President Obama's campaign guru is coming to the White House but that doesn't mean that current aides are on the outs, the president's top political adviser said Sunday.
"Washington loves the shake-up story, Washington loves the 'When are we going to throw a body out?' story. That's not how we roll," Obama chief strategist David Axelrod said on ABC's "This Week."
Obama campaign manager David Plouffe will deal mainly with this fall's elections involving Congress and governors as reeling Democrats try to rebound after last week's shocking defeat in the Massachusetts race for the open U.S. Senate seat.
"David was working on his book for the last year. He's done with that now. He's enormously talented, as everyone knows, and he brings value added to our operation as we look forward, in terms of strategy and tactics, and he'll be consulting with us on that, and we'll be stronger for it," Axelrod said.
White House spokesman Robert Gibbs said Plouffe's role will be "absolutely" political.

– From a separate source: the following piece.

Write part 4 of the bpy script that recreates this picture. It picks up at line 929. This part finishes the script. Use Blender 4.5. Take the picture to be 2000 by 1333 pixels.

"He will help supplement an already good political staff led by (Director of the Office of Political Affairs) Patrick Gaspard in the White House in helping us watch the 2010 elections, the gubernatorial, the Senate and the House elections, that will obviously be important to the direction of the country," Gibbs said.
Gibbs called Plouffe "as smart as anybody that I've ever met and I think anybody's ever seen in politics."